Green shoots, but then wilts as temperature rises in hot house
Saturday July 04 2009
The sun was splitting the stones of Leinster House yesterday, which may account for the fact that the place was more akin to the Marie Celeste than the bridge of the ship of state.
After all the hoohah, commotion and palaver stirred up by the Opposition last week who demanded a debate on the damning economic kicking given to Ireland in the OECD and IMF reports, all the heat of the day was outside the Dail chamber's domed roof, instead of within it.
It seems the shock of being asked to put in an extra day toiling at the parliamentary rock face was too much for some deputies, who have become accustomed to heading for the hills on Thursday night. And since the Government chief whip Pat Carey had kindly ensured that no votes were scheduled for yesterday, there was less than a full house for the debate.
First though the denizens of Leinster House were briefly woken from their noonday nap when Green TD Ciaran Cuffe rose to speak on the morning's business of the final stages of the Criminal Justice Bill.
The Opposition benches went on full alert when the Dun Laoghaire deputy criticised the speed at which this piece of legislation was being whizzed through the legislative process. "For legislation as profound as this to be published on a Tuesday morning and to be passed a mere seven sitting days later does not do the House any service," he declared.
Immediately the siren-song rose from the Opposition rocks. "Maybe Deputy Cuffe should pull out of Government then," cooed Fine Gael's Lucinda Creighton. "You should come over this side of the House," tempted Finian McGrath.
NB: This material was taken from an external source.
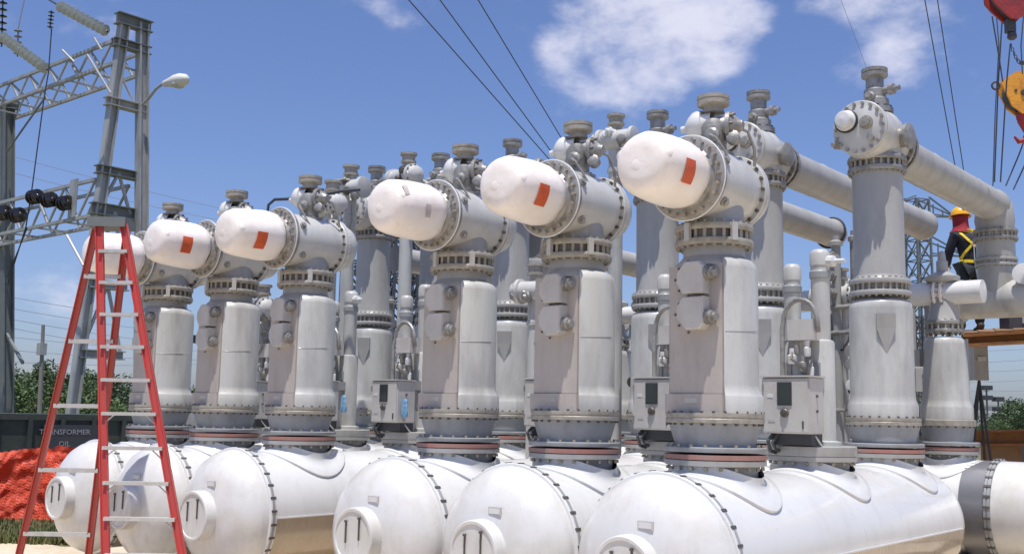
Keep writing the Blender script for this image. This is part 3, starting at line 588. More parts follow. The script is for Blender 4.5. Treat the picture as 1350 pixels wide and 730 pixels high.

But as usual when a Green shoots from the hip in the direction of Fianna Fail, the bullets are blanks. Ciaran wilted and clung on to the starboard bow of the mother-ship.
Amid absolutely no fanfare at all, the debate on the two reports started promptly at 3.30pm. The Taoiseach opened proceedings, and his speech had a familiar ring to it as he reprised his favourite defence which can be roughly summed up: "The big boy did it and ran away".
There was mention of how our "small open economy" caused much of the problem. And also of how nobody else saw the approaching apocalypse either -- Brian reminded the House when he took over as Taoiseach, the pointy-heads were predicting growth of 9pc for 2009.
"My regret is that I did not manage to predict that such as seismic shock to the world economy was going to happen and neither did anyone else," he declared.
"If my crystal ball had been better than those of the IMF, OECD and EDRI, I would have done more to reduce spending so it would have been easier to deal with this international recession," added Gypsy Rose Cowen.
However, Enda wasn't impressed by the Taoiseach's speech, and tore into him using various quotes from the IMF as ammo.
"Ireland was perhaps the most overheated of all advanced economies," read Enda aloud, before cherry-picking another quote from the report: "Well before the crisis hit, public finances had developed serious structural weaknesses."
The Fine Gael leader also naughtily suggested that the Finance Minister Brian Lenihan wasn't behaving like a devoted consigliere to Cowen's capo.
"No sooner was the report out, but he was popping up on the media like some latter-day Pontius Pilate," accused Enda.
"Yes, he told the media, the economy was overheated -- and then he slyly reminded everyone that he was not a member of the Government at the time. Clearly, the current Minister for Finance doesn't share your view that political loyalty is a virtue," he sniped at a stony-faced Taoiseach.
Then Enda wound himself up for a last kick. "The fact is, Taoiseach, that you and your failing Government have turned economic incompetence into an art form. In the space of five years, we've gone from 'Champagne Charlie' to 'Bankrupt Brian,'" he concluded with a handy soundbite for the media.
A few flurries of digs followed during the five-and-a-half hour debate. John Gormley dismissed the criticism of the Opposition as "the living, breathing, walking example of empty vessels making the most noise."
George Lee got in a bit of retaliation for the other side. "It's like as if the bubble has burst and the mask has slipped," he said, mixing cliches with the ease of a barman mixing a vodka martini, "and what is revealed is that we've been living in a fool's paradise. The Government speaks a lot about this smart economy but I find it impossible to see how you can have a smart economy when it's been run by a Government which is full of economic fools".
But none of the barrage of dog's abuse appeared to knock a feather out of Brian Lenihan, who breezed through his speech despite constant barracking from the Opposition benches. As he robustly defended the setting-up of NAMA, and pronounced he would seek all-party agreement for the scheme, Labour's Joan Burton looked incredulous. "Now you're trying out for the comedy club," she blared. Brian was unruffled.
After all, he had just achieved the rare political feat of submitting himself to an hour-long interview with Vincent Browne on TV3 the previous night and managing to emerge in one unchewed piece. "No deputy, the comedy club was last night. This is serious business," he showboated. And who could blame him. Everyone had their say, but much of the debate was less IMF and more INMF (It's Not My Fault).
There may have been sunshine outside the chamber, but there was a lot of hot air inside.